▸ Challenge: Would you quote the material below from its first line through the line containing "V += [p, p+d*L*.45+s*w, p+d*L, p+d*L*.45-s*w];", exactly and with both ends included?

---- Data provided

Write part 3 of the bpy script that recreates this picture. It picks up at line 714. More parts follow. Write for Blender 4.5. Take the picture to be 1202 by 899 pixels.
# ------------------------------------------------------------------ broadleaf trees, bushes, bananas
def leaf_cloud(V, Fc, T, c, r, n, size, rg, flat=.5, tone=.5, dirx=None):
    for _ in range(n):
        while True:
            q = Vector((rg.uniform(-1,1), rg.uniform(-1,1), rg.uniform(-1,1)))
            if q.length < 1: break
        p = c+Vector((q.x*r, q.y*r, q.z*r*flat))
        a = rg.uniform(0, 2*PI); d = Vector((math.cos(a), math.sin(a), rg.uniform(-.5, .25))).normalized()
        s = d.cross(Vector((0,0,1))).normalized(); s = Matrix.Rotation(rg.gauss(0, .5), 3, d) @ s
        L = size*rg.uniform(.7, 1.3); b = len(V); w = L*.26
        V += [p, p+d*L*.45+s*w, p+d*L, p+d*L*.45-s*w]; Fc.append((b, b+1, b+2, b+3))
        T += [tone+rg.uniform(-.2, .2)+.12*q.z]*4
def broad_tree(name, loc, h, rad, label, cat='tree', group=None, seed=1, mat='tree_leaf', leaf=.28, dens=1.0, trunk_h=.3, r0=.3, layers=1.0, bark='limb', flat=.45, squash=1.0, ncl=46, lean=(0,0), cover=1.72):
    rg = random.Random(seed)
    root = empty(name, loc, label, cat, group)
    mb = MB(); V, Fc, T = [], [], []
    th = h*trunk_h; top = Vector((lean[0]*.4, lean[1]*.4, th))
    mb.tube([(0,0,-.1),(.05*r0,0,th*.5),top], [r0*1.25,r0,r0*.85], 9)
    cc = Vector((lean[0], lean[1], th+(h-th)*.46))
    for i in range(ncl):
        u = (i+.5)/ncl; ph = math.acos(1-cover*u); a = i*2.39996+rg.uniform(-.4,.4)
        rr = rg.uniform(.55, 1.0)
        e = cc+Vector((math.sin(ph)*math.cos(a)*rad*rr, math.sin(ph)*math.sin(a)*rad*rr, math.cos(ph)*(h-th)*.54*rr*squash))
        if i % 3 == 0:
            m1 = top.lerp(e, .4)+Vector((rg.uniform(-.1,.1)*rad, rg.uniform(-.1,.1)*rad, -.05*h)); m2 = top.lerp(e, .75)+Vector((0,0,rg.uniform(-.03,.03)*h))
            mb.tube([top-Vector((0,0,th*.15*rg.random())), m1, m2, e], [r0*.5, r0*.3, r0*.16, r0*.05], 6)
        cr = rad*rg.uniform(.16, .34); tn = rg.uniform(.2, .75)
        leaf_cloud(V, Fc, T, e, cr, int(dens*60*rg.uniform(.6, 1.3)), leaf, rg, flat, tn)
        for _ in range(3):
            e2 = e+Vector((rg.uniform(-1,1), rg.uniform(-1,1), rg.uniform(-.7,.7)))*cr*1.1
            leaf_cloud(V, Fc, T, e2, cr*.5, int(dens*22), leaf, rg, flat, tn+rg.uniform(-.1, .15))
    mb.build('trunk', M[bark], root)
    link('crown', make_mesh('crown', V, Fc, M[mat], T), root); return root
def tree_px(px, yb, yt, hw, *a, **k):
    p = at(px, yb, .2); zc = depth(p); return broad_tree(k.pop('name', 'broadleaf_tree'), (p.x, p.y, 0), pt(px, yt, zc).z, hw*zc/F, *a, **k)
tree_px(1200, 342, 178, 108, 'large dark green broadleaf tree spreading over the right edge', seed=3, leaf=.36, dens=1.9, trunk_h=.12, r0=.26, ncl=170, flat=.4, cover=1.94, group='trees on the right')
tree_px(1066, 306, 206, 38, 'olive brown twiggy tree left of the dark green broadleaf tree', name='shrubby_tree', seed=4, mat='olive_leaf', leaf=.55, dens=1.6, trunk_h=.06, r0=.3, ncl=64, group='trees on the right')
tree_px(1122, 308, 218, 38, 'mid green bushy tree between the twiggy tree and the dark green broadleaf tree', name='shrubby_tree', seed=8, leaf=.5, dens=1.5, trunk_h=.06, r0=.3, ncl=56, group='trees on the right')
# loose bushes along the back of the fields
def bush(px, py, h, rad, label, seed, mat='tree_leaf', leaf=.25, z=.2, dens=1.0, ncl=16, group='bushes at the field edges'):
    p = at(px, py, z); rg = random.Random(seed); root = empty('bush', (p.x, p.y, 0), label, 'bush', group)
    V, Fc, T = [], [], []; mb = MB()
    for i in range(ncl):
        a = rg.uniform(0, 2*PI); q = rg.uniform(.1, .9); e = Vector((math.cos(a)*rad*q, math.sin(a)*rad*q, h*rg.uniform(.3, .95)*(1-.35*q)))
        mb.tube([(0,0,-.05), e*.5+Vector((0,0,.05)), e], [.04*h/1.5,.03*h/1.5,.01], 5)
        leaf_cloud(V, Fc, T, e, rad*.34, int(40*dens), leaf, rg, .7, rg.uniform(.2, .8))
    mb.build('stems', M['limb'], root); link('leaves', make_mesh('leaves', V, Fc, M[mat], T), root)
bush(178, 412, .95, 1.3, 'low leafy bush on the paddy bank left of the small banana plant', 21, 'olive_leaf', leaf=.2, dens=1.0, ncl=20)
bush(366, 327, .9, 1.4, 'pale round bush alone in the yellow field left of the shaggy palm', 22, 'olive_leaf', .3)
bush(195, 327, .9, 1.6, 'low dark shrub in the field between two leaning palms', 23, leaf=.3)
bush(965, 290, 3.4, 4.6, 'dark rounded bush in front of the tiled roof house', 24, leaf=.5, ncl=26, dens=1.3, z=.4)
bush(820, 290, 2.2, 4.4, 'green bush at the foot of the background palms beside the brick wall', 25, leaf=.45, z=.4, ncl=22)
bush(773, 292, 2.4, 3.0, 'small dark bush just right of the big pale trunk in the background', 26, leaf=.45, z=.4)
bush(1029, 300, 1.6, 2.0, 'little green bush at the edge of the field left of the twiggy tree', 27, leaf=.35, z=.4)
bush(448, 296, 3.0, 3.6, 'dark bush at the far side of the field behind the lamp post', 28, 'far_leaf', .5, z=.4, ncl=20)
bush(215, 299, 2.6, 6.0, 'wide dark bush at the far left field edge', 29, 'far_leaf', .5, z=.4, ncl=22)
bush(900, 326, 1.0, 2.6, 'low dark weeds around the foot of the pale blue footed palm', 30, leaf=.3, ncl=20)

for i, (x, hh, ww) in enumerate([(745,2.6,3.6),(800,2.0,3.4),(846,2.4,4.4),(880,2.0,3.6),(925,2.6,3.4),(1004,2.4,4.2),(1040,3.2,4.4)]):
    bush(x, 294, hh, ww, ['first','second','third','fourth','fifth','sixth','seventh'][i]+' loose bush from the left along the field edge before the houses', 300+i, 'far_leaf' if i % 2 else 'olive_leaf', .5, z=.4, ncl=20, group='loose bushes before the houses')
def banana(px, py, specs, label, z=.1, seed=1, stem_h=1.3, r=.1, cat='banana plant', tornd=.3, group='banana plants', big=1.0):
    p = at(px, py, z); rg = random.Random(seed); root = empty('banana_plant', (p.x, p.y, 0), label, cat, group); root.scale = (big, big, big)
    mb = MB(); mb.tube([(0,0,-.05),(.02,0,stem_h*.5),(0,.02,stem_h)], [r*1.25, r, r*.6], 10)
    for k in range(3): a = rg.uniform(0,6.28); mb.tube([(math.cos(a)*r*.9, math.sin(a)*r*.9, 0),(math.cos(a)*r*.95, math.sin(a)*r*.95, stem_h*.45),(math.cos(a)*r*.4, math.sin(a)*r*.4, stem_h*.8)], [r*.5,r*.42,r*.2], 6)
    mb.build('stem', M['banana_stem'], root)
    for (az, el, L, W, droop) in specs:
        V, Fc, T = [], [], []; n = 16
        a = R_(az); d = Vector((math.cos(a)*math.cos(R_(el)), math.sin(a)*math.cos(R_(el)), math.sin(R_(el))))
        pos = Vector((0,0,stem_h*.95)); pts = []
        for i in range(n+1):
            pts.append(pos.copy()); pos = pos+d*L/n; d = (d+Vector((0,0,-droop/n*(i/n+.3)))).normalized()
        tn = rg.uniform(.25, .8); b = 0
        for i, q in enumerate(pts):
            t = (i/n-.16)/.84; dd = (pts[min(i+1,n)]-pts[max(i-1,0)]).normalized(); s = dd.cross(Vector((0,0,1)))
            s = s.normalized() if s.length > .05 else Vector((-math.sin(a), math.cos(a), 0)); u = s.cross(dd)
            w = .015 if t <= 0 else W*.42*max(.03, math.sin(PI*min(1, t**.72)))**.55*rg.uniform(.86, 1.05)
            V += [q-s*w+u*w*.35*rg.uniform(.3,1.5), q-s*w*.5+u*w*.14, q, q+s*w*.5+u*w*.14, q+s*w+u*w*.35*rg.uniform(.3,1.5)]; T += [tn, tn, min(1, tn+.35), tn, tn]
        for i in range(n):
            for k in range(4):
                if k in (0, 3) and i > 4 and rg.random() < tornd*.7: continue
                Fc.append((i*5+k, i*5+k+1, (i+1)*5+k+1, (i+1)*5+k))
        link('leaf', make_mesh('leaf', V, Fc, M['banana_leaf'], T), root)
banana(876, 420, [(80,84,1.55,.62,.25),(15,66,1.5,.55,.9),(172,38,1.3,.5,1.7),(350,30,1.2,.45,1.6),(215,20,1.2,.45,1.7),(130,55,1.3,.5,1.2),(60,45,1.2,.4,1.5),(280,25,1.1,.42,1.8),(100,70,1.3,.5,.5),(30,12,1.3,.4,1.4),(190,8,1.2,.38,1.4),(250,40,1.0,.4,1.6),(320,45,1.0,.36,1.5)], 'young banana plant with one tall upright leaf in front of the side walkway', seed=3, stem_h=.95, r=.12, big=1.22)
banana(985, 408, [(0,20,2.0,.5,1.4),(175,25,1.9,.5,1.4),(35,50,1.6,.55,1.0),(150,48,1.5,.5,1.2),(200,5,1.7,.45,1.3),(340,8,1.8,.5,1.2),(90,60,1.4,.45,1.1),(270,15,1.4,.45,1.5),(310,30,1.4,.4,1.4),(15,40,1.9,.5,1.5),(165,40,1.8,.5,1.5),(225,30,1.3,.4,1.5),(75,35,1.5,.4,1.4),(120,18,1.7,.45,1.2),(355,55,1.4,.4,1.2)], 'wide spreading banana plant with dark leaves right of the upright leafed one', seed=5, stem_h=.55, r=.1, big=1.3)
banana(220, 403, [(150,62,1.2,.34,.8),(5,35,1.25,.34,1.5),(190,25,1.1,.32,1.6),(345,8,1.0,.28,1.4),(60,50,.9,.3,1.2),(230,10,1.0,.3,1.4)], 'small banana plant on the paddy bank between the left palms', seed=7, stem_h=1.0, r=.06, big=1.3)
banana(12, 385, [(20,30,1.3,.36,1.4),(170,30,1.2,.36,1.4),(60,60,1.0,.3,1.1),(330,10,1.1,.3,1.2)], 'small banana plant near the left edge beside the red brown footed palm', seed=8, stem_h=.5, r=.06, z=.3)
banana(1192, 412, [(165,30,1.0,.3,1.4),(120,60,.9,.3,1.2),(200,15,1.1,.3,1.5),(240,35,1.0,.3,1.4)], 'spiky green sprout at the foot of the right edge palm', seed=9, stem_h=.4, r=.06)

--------

▸ Answer to the problem:
Write part 3 of the bpy script that recreates this picture. It picks up at line 714. More parts follow. Write for Blender 4.5. Take the picture to be 1202 by 899 pixels.
# ------------------------------------------------------------------ broadleaf trees, bushes, bananas
def leaf_cloud(V, Fc, T, c, r, n, size, rg, flat=.5, tone=.5, dirx=None):
    for _ in range(n):
        while True:
            q = Vector((rg.uniform(-1,1), rg.uniform(-1,1), rg.uniform(-1,1)))
            if q.length < 1: break
        p = c+Vector((q.x*r, q.y*r, q.z*r*flat))
        a = rg.uniform(0, 2*PI); d = Vector((math.cos(a), math.sin(a), rg.uniform(-.5, .25))).normalized()
        s = d.cross(Vector((0,0,1))).normalized(); s = Matrix.Rotation(rg.gauss(0, .5), 3, d) @ s
        L = size*rg.uniform(.7, 1.3); b = len(V); w = L*.26
        V += [p, p+d*L*.45+s*w, p+d*L, p+d*L*.45-s*w]; Fc.append((b, b+1, b+2, b+3))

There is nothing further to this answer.